Presenting: Fortune at the Beginning (FatB). Roll your dice first, and record the results. Then start playing. When a conflict arises, choose a result that will support your desired outcome and use it: "my 20 means that I get to throw you off the building." Cross off results as you use them.

You'll need some kind of control to keep the gamers from just rolling until they get the good numbers they want - otherwise, why bother? So, before the game starts, roll ten dice and record those numbers in a box. You can't use any new numbers until those ten have been used and crossed off.

You could allow the players to keep rolling casually during play, and record those results in another box, up to ten results, and then in another box, and so forth. That allows continuous play and caters to the natural tendency to roll dice whenever, as mentioned. However, it may also push the players to demand lots of petty conflicts in order to use up the "bad' rolls and get to their next pool of results.

The other option would be to have refreshment scenes, as in The Shadow of Yesterday, during which the player gets to roll his next set of ten numbers. That may also have the effect of keeping players from rolling dice the rest of the time, so as not to "waste" any good rolls that might come up.

Before making this post, I asked John whether he knew of any games using FatB. He couldn't name any, but did point me to this four-year-old thread on the Forge where someone asked a similar question (does Fortune at the Beginning exist, and how would it work?). It's worth checking for a little further discussion of the idea and some more thoughts on how a FatB system might work.

Damn. Why didn't I think of that?

It would also be cool to do it this way because it would give the players some lead time to think through good descriptions of their great successes and terrible failures.

I'll shut up now.

Andy

Fortune in the Beginning might work better with cards rather than dice: you deal cards out ahead of time, then the player is able to make decisions based on how good their cards are.

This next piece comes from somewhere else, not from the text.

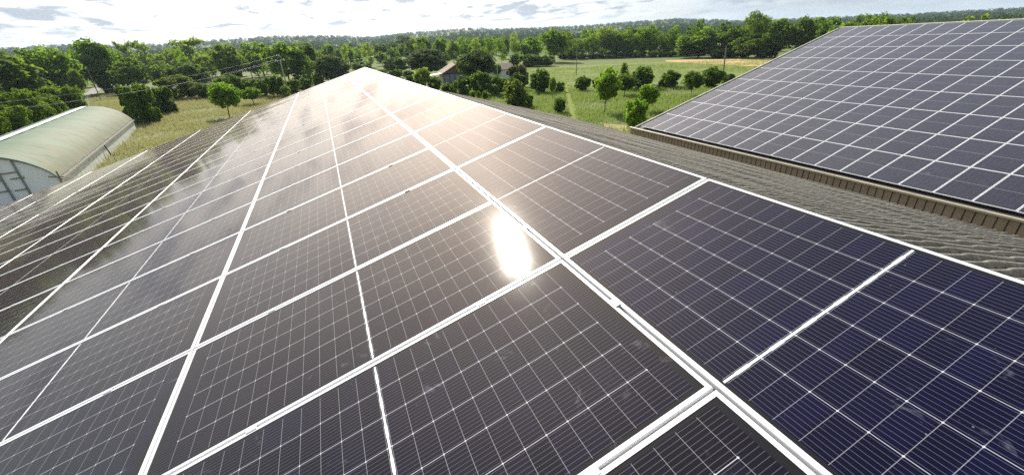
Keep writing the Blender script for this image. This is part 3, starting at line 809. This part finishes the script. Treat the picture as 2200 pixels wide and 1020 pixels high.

Functionally, the game would work a fair amount more like a diceless resource management game (like Nobilis), since the player would have greater control and choice over what happens. A diceless d20 hack I saw had the player list every number from one to twenty, and could call out any one whenever a roll was called for, but they couldn't use a number twice until all had been used. Which is more or less your idea taken to the logical extreme.

It may also push the players to demand lots of petty conflicts in order to use up the "bad' rolls and get to their next pool of results.

This looks like a general problem even without rolling new "boxes" in advance.

Possible solution: You can only use your dice in a conflict that someone else initiates. BTW, let the GM roll dice in advance the same way.

(And yes, using cards is probably a good idea.)

If you used cards instead, then it would be exactly the same as the Castle Falkenstein system. (Well, more or less.)

Roger is right. Is CF Fortune at the Beginning? It sure seems that way.

Huh. Weird.

What is all this talk about cards? You people need to re-read what I wrote. I'm talking about gamers. Card players play with cards. Gamers like dice. It says so right at the beginning. How hard is that to understand?

...just kidding. Well, heck, there I go unwittingly reinventing someone else's game again. At least that means it's a proven concept. I suppose using dice instead of cards has at least one potential difference, providing a different probability curve for results than the cards.